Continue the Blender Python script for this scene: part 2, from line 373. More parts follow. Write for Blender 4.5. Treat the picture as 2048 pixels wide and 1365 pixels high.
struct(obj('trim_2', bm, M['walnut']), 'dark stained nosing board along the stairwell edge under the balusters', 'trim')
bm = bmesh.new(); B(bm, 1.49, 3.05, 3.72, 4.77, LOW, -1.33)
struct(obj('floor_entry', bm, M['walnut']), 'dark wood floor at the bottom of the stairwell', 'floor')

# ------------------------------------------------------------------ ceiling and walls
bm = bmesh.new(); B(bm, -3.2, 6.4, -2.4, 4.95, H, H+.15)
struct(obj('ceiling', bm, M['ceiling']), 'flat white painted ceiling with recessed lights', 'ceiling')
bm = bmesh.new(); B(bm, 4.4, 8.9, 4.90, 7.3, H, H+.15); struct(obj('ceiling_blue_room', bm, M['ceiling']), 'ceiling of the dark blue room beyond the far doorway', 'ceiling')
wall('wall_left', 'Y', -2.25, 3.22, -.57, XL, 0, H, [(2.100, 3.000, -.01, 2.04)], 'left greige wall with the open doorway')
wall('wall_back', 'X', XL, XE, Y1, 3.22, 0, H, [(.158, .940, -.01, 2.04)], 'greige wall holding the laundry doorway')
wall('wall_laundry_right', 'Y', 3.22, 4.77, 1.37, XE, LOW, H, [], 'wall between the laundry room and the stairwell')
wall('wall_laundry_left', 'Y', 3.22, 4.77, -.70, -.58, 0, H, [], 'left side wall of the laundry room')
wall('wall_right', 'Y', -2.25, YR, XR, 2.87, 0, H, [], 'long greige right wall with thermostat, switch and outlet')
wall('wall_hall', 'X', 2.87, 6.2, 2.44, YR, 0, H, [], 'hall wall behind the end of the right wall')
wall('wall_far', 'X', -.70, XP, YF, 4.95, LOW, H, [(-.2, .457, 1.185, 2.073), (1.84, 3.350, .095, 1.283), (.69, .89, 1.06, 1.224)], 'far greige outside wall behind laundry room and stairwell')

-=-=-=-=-

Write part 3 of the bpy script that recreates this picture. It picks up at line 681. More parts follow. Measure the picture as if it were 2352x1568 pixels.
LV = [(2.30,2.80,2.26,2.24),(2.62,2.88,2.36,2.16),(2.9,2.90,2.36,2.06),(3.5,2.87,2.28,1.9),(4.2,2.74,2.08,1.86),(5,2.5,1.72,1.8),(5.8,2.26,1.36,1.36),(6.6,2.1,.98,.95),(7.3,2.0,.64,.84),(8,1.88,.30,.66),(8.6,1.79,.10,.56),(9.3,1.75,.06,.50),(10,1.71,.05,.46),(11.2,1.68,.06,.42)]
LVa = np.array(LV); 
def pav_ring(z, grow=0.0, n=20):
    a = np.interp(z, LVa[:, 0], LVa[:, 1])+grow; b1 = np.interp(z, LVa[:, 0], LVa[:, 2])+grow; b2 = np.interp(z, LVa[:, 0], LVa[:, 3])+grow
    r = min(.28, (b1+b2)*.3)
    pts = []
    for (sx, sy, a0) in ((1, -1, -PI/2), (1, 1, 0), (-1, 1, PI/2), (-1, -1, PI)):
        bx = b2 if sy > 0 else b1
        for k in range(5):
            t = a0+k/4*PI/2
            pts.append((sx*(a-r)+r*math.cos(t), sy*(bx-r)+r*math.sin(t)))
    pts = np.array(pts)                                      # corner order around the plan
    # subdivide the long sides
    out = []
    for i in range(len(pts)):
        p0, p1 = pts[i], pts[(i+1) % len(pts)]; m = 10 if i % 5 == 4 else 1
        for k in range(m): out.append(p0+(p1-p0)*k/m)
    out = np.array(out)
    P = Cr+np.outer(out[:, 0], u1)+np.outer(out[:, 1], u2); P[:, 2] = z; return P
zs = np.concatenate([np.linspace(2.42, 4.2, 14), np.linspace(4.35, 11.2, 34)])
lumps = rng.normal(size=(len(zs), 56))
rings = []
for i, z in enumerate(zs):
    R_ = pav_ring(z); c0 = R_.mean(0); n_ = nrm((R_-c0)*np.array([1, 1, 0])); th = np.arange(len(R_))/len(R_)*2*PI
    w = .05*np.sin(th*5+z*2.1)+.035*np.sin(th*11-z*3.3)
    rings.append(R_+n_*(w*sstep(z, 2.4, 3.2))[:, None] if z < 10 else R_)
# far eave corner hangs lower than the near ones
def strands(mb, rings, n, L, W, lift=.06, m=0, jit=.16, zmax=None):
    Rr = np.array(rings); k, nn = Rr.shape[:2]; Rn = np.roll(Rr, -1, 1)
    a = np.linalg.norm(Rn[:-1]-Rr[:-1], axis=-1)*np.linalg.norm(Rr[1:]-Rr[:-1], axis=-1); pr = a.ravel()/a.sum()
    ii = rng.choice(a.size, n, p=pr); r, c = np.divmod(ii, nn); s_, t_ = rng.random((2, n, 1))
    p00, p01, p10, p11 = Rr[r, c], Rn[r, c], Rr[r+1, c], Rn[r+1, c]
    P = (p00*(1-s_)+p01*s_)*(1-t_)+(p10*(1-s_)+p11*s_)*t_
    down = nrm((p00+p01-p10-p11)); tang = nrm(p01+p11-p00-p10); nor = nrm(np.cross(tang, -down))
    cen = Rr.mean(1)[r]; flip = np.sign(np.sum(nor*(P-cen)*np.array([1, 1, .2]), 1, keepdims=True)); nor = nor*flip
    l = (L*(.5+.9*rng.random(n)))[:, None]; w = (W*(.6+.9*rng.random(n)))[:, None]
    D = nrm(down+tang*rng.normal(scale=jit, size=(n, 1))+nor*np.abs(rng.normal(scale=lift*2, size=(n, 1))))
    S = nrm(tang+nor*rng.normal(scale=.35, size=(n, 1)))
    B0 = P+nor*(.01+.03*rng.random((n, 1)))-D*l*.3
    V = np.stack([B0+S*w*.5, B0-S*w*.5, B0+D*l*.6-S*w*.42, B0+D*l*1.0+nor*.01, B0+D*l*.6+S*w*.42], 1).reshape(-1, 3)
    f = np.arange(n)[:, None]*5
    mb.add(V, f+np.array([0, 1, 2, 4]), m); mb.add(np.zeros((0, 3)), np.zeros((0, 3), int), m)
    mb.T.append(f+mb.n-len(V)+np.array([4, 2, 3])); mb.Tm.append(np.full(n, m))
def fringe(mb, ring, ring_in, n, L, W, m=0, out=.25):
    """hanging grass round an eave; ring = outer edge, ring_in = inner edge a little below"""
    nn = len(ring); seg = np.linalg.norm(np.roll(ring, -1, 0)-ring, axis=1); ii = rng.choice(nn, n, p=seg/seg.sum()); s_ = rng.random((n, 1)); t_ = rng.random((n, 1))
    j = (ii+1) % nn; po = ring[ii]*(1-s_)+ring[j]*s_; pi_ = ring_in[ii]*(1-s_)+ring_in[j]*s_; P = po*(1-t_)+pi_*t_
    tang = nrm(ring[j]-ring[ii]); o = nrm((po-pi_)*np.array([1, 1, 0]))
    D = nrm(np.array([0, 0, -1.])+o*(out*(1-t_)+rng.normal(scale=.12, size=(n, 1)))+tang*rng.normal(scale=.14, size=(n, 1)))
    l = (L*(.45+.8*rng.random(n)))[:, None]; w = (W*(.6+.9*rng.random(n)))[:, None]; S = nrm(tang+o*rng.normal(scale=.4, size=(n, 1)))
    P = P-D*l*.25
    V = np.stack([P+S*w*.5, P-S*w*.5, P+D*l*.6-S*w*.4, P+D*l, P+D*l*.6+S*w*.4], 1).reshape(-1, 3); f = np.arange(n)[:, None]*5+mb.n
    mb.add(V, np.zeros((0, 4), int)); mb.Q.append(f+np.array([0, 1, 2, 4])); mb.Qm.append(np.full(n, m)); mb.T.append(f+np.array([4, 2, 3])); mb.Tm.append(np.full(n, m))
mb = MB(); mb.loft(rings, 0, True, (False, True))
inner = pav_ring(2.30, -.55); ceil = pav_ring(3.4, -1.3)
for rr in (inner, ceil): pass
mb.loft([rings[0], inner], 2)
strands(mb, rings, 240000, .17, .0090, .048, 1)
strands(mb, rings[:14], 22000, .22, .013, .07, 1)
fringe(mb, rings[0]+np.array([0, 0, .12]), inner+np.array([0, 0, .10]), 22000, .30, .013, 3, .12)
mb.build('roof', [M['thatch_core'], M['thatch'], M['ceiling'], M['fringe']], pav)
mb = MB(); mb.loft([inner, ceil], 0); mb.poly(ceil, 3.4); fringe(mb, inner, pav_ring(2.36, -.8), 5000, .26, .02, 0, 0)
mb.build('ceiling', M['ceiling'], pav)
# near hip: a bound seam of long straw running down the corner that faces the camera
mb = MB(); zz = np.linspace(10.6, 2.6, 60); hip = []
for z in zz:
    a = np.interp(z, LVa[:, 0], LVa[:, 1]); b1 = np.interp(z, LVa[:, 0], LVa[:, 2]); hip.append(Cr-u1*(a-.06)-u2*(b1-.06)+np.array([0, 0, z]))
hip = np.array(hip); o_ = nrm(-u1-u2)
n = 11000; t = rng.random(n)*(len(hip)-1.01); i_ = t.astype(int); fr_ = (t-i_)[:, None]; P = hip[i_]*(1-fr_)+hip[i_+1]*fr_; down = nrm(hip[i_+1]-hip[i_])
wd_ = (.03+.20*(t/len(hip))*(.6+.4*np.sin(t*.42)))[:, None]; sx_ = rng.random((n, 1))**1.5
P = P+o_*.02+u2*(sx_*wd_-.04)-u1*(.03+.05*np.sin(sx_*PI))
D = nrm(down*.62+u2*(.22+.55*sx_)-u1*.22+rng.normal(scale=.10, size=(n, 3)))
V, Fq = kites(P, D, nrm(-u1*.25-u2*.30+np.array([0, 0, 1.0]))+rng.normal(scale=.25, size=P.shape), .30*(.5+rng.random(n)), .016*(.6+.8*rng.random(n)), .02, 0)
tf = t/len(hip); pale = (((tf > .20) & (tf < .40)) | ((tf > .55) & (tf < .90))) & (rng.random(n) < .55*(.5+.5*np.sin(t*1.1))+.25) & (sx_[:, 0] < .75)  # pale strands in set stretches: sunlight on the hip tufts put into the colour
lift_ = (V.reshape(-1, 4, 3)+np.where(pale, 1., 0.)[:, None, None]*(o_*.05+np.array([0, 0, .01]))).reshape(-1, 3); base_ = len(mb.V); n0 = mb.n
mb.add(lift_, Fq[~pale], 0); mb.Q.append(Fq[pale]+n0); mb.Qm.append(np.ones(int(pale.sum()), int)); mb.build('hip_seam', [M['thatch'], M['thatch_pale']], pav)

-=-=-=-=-

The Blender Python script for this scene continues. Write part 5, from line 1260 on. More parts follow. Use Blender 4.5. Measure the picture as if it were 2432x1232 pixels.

-=-=-=-=-

Problem to work on
The lines to quote run from the one containing "mb.loft([rings[0], inner], 2)" to the one containing "mb.add(lift_, Fq[~pale], 0);". Quote them exactly, with both of those lines, and nothing else.

Written solution
mb.loft([rings[0], inner], 2)
strands(mb, rings, 240000, .17, .0090, .048, 1)
strands(mb, rings[:14], 22000, .22, .013, .07, 1)
fringe(mb, rings[0]+np.array([0, 0, .12]), inner+np.array([0, 0, .10]), 22000, .30, .013, 3, .12)
mb.build('roof', [M['thatch_core'], M['thatch'], M['ceiling'], M['fringe']], pav)
mb = MB(); mb.loft([inner, ceil], 0); mb.poly(ceil, 3.4); fringe(mb, inner, pav_ring(2.36, -.8), 5000, .26, .02, 0, 0)
mb.build('ceiling', M['ceiling'], pav)
# near hip: a bound seam of long straw running down the corner that faces the camera
mb = MB(); zz = np.linspace(10.6, 2.6, 60); hip = []
for z in zz:
    a = np.interp(z, LVa[:, 0], LVa[:, 1]); b1 = np.interp(z, LVa[:, 0], LVa[:, 2]); hip.append(Cr-u1*(a-.06)-u2*(b1-.06)+np.array([0, 0, z]))
hip = np.array(hip); o_ = nrm(-u1-u2)
n = 11000; t = rng.random(n)*(len(hip)-1.01); i_ = t.astype(int); fr_ = (t-i_)[:, None]; P = hip[i_]*(1-fr_)+hip[i_+1]*fr_; down = nrm(hip[i_+1]-hip[i_])
wd_ = (.03+.20*(t/len(hip))*(.6+.4*np.sin(t*.42)))[:, None]; sx_ = rng.random((n, 1))**1.5
P = P+o_*.02+u2*(sx_*wd_-.04)-u1*(.03+.05*np.sin(sx_*PI))
D = nrm(down*.62+u2*(.22+.55*sx_)-u1*.22+rng.normal(scale=.10, size=(n, 3)))
V, Fq = kites(P, D, nrm(-u1*.25-u2*.30+np.array([0, 0, 1.0]))+rng.normal(scale=.25, size=P.shape), .30*(.5+rng.random(n)), .016*(.6+.8*rng.random(n)), .02, 0)
tf = t/len(hip); pale = (((tf > .20) & (tf < .40)) | ((tf > .55) & (tf < .90))) & (rng.random(n) < .55*(.5+.5*np.sin(t*1.1))+.25) & (sx_[:, 0] < .75)  # pale strands in set stretches: sunlight on the hip tufts put into the colour
lift_ = (V.reshape(-1, 4, 3)+np.where(pale, 1., 0.)[:, None, None]*(o_*.05+np.array([0, 0, .01]))).reshape(-1, 3); base_ = len(mb.V); n0 = mb.n
mb.add(lift_, Fq[~pale], 0); mb.Q.append(Fq[pale]+n0); mb.Qm.append(np.ones(int(pale.sum()), int)); mb.build('hip_seam', [M['thatch'], M['thatch_pale']], pav)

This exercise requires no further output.